Short problem. Repeat the material below exactly, line for line.

─── Given data

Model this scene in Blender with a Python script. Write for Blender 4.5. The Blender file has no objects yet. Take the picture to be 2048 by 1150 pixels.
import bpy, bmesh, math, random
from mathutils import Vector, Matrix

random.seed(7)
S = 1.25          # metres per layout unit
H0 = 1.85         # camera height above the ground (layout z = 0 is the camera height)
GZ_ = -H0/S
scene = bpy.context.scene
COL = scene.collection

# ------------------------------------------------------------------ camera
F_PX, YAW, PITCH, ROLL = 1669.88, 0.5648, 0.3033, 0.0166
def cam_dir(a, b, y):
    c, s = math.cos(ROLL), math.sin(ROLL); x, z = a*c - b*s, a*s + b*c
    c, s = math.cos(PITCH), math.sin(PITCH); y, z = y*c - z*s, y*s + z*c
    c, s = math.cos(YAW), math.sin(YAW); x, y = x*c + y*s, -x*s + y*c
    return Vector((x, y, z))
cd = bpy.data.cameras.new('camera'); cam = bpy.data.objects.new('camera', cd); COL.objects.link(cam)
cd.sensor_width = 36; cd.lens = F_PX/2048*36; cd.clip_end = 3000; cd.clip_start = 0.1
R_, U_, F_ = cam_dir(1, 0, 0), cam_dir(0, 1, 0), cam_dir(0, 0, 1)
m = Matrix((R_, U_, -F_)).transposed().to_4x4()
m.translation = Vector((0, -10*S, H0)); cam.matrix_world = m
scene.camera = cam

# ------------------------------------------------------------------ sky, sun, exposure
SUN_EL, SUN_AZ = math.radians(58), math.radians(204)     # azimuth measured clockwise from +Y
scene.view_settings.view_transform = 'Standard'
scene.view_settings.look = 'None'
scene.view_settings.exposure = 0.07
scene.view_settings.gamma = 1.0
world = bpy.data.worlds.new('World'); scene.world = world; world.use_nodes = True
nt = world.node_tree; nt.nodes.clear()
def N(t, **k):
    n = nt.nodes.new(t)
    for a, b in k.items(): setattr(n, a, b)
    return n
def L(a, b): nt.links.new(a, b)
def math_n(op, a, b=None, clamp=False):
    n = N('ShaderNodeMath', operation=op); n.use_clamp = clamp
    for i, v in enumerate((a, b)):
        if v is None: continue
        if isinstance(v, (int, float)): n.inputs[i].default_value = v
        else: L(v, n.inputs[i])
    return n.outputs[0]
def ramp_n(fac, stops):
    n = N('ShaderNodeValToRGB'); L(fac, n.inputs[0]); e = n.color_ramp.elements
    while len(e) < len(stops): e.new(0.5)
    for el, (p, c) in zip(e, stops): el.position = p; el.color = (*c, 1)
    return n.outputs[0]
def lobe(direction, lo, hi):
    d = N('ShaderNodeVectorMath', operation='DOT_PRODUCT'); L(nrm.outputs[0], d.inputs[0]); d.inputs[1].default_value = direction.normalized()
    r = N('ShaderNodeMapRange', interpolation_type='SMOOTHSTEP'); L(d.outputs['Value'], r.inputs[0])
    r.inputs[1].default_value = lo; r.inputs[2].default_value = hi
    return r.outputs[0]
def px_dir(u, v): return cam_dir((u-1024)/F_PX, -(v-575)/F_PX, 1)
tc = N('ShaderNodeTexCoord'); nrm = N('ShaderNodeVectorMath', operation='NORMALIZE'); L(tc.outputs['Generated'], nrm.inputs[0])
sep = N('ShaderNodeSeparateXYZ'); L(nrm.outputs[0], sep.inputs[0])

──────

Result of this task.
Model this scene in Blender with a Python script. Write for Blender 4.5. The Blender file has no objects yet. Take the picture to be 2048 by 1150 pixels.
import bpy, bmesh, math, random
from mathutils import Vector, Matrix

random.seed(7)
S = 1.25          # metres per layout unit
H0 = 1.85         # camera height above the ground (layout z = 0 is the camera height)
GZ_ = -H0/S
scene = bpy.context.scene
COL = scene.collection

# ------------------------------------------------------------------ camera
F_PX, YAW, PITCH, ROLL = 1669.88, 0.5648, 0.3033, 0.0166
def cam_dir(a, b, y):
    c, s = math.cos(ROLL), math.sin(ROLL); x, z = a*c - b*s, a*s + b*c
    c, s = math.cos(PITCH), math.sin(PITCH); y, z = y*c - z*s, y*s + z*c
    c, s = math.cos(YAW), math.sin(YAW); x, y = x*c + y*s, -x*s + y*c
    return Vector((x, y, z))
cd = bpy.data.cameras.new('camera'); cam = bpy.data.objects.new('camera', cd); COL.objects.link(cam)
cd.sensor_width = 36; cd.lens = F_PX/2048*36; cd.clip_end = 3000; cd.clip_start = 0.1
R_, U_, F_ = cam_dir(1, 0, 0), cam_dir(0, 1, 0), cam_dir(0, 0, 1)
m = Matrix((R_, U_, -F_)).transposed().to_4x4()
m.translation = Vector((0, -10*S, H0)); cam.matrix_world = m
scene.camera = cam

# ------------------------------------------------------------------ sky, sun, exposure
SUN_EL, SUN_AZ = math.radians(58), math.radians(204)     # azimuth measured clockwise from +Y
scene.view_settings.view_transform = 'Standard'
scene.view_settings.look = 'None'
scene.view_settings.exposure = 0.07
scene.view_settings.gamma = 1.0
world = bpy.data.worlds.new('World'); scene.world = world; world.use_nodes = True
nt = world.node_tree; nt.nodes.clear()
def N(t, **k):
    n = nt.nodes.new(t)
    for a, b in k.items(): setattr(n, a, b)
    return n
def L(a, b): nt.links.new(a, b)
def math_n(op, a, b=None, clamp=False):
    n = N('ShaderNodeMath', operation=op); n.use_clamp = clamp
    for i, v in enumerate((a, b)):
        if v is None: continue
        if isinstance(v, (int, float)): n.inputs[i].default_value = v
        else: L(v, n.inputs[i])
    return n.outputs[0]
def ramp_n(fac, stops):
    n = N('ShaderNodeValToRGB'); L(fac, n.inputs[0]); e = n.color_ramp.elements
    while len(e) < len(stops): e.new(0.5)
    for el, (p, c) in zip(e, stops): el.position = p; el.color = (*c, 1)
    return n.outputs[0]
def lobe(direction, lo, hi):
    d = N('ShaderNodeVectorMath', operation='DOT_PRODUCT'); L(nrm.outputs[0], d.inputs[0]); d.inputs[1].default_value = direction.normalized()
    r = N('ShaderNodeMapRange', interpolation_type='SMOOTHSTEP'); L(d.outputs['Value'], r.inputs[0])
    r.inputs[1].default_value = lo; r.inputs[2].default_value = hi
    return r.outputs[0]
def px_dir(u, v): return cam_dir((u-1024)/F_PX, -(v-575)/F_PX, 1)
tc = N('ShaderNodeTexCoord'); nrm = N('ShaderNodeVectorMath', operation='NORMALIZE'); L(tc.outputs['Generated'], nrm.inputs[0])
sep = N('ShaderNodeSeparateXYZ'); L(nrm.outputs[0], sep.inputs[0])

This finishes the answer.